Dona Helena

Há coisa de uma semana, Pitangui, a tricentenária Velha Serrana, perdeu uma de suas preciosas jóias: Dona Helena Morais Valério, cuja existência estendeu-se por quase nove décadas. De ascendência imediata de imigrantes libaneses, assim como seu marido, um Valério - já falecido, e por sua vez, representando a parte italiana na composição do casal - essa conjugação de sangue mediterrâneo brindou a cidade com uma penca de filhos que enaltecem a nossa sociedade, em variados campos da atuação profissional.

Se os Valérios têm uma ligação já de quatro ou cinco gerações com a cidade e a região, os Morais não ficam muito distantes. Um registro colhido na valiosa História de Pitangui, de autoria do Monsenhor Vicente Soares, dá-nos conta de que o primeiro casamento que aquele saudoso padre celebrou em Pitangui foi entre os pais de Helena, em 1911. Subsequentemente, conforme se pode notar no frontispício da casa verde do Calixto "turco", vê-se gravado o ano de 1916, que corrobora a longevidade dos laços do clã Morais com a nossa terra. Acho que até o jasmineiro que orna o jardim do referido casarão, na suavidade permanente de sua fragrância, muito teria a nos dizer se viesse a escrever um romance da vida da cidade em torno de sua imponente matriz de Nossa Senhora do Pilar.

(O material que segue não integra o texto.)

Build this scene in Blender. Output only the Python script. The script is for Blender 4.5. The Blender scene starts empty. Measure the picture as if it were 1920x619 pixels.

E se do outro lado da imponente matriz da cidade concentra-se o clã Valério, não custaria muito ao atento leitor imaginar que Helena e João

só tinham uma igreja a separá-los fisicamente, e a os unir maritalmente por longas décadas.

Minha lembrança de Dona Helena, a quem vi poucas vezes, encerra um único encontro, e uma dura, mas necessária lição: quando aluno da quarta série primária, voltando da aula matinal na companhia do quase inseparável Edinho Campos, meu vizinho, nos cruzamos com dois meninos de dona Helena, justamente no jardim central da cidade, uniformizados, e a caminho da escola.

Uma altercação verbal, decorrente de caçoada do Edinho, e sem reação dos petizes, lançou-nos à perseguição desenfreada. Sem medir consequências, joguei minha pasta de couro nas costas do maiorzinho que caiu, incontinenti, e se arranhou no piso que era ainda de chão batido.

O que se seguiu foi uma visita de uma mãe justamente indignada à casa de meus pais, onde recebi, na vista deles, a descompostura de minha vida. E não havia como contra argumentar, o ataque havia sido injusto, covarde e desproposital.

Sei que é tardia agora essa minha manifestação, mas a verdade é que aprendi a respeitar e admirar Dona Helena e a família tão honrada que ela tão bem soube criar.